The trial count granted MAN’s motion for judgment notwithstanding the verdict, finding that plaintiff could not prevail on a breach of implied warranty claim due to a lack of privity with MAN.  The trial court also held that MAN had disclaimed its implied warranties at the time of the sale of the yacht to the original purchaser.  The appellate court reversed the trial court, holding that a purchaser of used goods is entitled to rely on an implied warranty from the manufacturer to the original purchaser because warranties pass with the product.  The appellate court refused to consider MAN’s express disclaimer defense because it was not included as an affirmative defense in MAN’s pleadings and was not tried by consent.  The appellate court also refused to consider the effect of the “as is” clause in the letter received by the plaintiff from AMD because MAN did not raise that argument during the trial or in the appeal.

The Texas Supreme Court affirmed the appellate court’s refusal to consider MAN’s express disclaimer defense due to the failure to include the defense as an affirmative defense in its pleadings.  Due to this “procedural” defect, the Court did not address the sufficiency of the disclaimer.  The Court then turned to the question of whether implied warranties terminate when a product is resold.  The Court held that the issue of privity is subject to a case-by-case factual review.  The Court held that whether a product is new or used is immaterial to the outcome because the focus of the inquiry depends on the state of the product when it left the manufacturer’s hands.  In other words, “[a] downstream purchaser who seeks to recover for economic loss under an implied-warranty theory, whether he buys the product new or used, seeks to hold the merchant accountable only for the state of the product when it passed to the first buyer.”  As a result, the Court held that MAN could not rely on the fact that the plaintiff was not the original purchaser to avoid liability for breach of the implied warranty of merchantability due to lack of privity.  The Court also rejected MAN’s claim that the plaintiff’s inspection of the yacht through AMD cut off its liability because an “inspection by an authorized service dealer for the manufacturer of the good is a reasonable and prudent examination under the circumstances,” and that inspection did not reveal the defect in the engine valve.  Finally, the Court rejected MAN’s argument that allowing subsequent purchasers to maintain breach of implied warranty claims would prevent manufacturers from effectively asserting defenses such as improper use or maintenance by the original purchaser.  The Court noted that the burden of proof is on the plaintiff to show that the good was defective at the time it left the manufacturer’s hands, and held that “[i]f the plaintiff can make his case, we see no reason why the fortuity of a downstream sale should excuse a manufacturing defect.”

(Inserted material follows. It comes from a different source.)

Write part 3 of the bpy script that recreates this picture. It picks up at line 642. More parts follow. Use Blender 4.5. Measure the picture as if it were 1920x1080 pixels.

The ability of subsequent purchasers to bring breach of implied warranty claims against manufacturers does not place additional burdens on companies, but it does magnify the need for companies to be vigilant in their warranty disclaimers. While the Texas Supreme Court stated that the burden is on the plaintiff to show that the good was defective at the time it left the manufacturer’s hands, when you are dealing with the presence of one or more users of the product between the manufacturer and the plaintiff, the proof sufficient to satisfy that burden becomes somewhat murky.  Depending on the product, it may be difficult to ascertain what effect, if any, an intermediate user’s use of the product had on the alleged defect.  Circumstantial evidence may be sufficient for the plaintiff to meet his or her burden, and the practical effect may shift the burden to the manufacturer to show that there was no defect at the time the product left its hands.  This case serves as a reminder to companies to ensure that their warranty disclaimer language is clear and sufficient to disclaim all implied warranties, and to make sure and include such disclaimers as an affirmative defense in all pleadings and at all stages of a case.  The ability to rely on privity-related defenses may not be eliminated, but courts may try to find a way to allow consumers to latch onto any theory available to maintain their claims.